Inefficient workflows and kitchen layouts. Outdated order processing systems. Tools that are harder to clean than they should be. Nicks and cuts causing lost time and hygiene issues. Addressing all of these problems can transform a business by uplifting both speed and quality at every step.
These issues apply to most modern QSR operations. But the growth of ghost kitchens indicates they are dealing with these challenges particularly well by building efficiencies directly into their workflows. Investment into kitchen display systems, automated order processing, and inventory management software is often the first step to help increase speed, accuracy, and consistency across teams. However, there is only so much you can gain from digital upgrades – food preparation is still a physical process, and so the equipment used to prepare orders should not be overlooked.
Increasing speed with minimal friction
Ghost kitchens are built for success when the right tools are used for the job at hand. When space is at a premium, solutions that save on clutter while improving business workflows are ideal.
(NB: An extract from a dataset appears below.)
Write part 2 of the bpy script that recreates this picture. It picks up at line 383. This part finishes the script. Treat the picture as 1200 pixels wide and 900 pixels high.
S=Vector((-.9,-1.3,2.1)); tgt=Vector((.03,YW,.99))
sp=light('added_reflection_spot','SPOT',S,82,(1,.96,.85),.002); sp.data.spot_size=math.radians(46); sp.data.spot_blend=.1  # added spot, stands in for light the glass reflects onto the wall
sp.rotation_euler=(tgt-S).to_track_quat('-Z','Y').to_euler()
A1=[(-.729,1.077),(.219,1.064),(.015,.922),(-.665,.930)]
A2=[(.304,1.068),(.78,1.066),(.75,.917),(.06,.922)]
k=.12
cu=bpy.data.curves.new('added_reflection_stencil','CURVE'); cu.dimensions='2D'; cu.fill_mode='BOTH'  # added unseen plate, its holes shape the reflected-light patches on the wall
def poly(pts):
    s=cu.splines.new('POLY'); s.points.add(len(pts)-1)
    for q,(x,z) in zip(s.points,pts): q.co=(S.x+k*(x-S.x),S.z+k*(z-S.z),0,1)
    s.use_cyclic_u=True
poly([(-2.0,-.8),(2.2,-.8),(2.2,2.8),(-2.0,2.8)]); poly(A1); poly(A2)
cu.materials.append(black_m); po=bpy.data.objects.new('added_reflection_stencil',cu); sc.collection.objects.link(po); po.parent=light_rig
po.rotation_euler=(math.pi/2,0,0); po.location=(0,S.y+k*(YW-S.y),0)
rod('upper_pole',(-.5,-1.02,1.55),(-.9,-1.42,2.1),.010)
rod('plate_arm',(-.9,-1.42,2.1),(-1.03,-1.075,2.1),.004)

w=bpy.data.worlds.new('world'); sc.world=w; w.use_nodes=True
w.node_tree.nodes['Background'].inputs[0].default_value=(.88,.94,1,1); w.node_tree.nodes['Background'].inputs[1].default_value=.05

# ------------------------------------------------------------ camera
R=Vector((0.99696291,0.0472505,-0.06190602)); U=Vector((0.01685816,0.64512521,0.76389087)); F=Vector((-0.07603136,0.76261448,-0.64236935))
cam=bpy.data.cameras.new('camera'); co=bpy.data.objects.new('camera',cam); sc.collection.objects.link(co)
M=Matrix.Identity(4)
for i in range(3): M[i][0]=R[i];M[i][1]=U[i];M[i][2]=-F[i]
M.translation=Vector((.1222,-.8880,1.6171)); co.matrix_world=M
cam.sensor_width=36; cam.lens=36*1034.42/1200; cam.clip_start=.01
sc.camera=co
Pre-cut foil sheets are great for burgers, sandwiches, and burritos to aid with faster and more consistent wrapping. For ghost kitchens, this consistency is the key to building a successful process. Saving seconds on tearing off foil and wrapping orders might not sound like much, but over a busy shift, it adds up to a noticeable boost in productivity. These are the kind of fine margins that ghost kitchens thrive on, and the successful ones understand that no gain is too marginal when costs, regulations, and demand are all increasing.
That means kitchens have to function like finely-tuned clockwork. Every cog, no matter how small, plays an important role in keeping the whole operation running. And if something happens to one of those cogs, the whole process can come to a halt.
This principle is why even small injuries create a big problem in any kitchen, but especially one that demands speed to outclass the competition. And, when juggling ingredients, wrapping dispensers, and other equipment, it’s easy to see how accidents can happen. Equipment design is crucial when looking to minimise this risk, with seemingly small innovations delivering real-world results for businesses. At Prowrap, we have first-hand experience of this through the blade design of our Speedwrap Pro, which only activates when someone presses down on its closed lid – ensuring hands are protected without slowing down service.
This design was informed by countless conversations with kitchen operators who had stories of lost time incidents (LTIs) caused by cuts from a dispenser blade. However infrequent, these LTIs aren’t just about lost time, they’re about lost profit.
For QSRs, this is the real lesson of ghost kitchens: Efficiency can come from large-scale interventions, but it can also be embedded more effectively through a culture of removing friction wherever it appears. A safer cut, a cleaner workflow, a faster wrap, a clearer order screen – each improvement protects margin, consistency, and, ultimately, customer confidence.
In a market where every order can become a public review, nothing stays hidden in the kitchen. Every small detail behind the scenes shapes the public perception of your brand. And by ensuring kitchens are equipped with the best tools for the job, the invisible infrastructure of ghost kitchens can deliver visible results.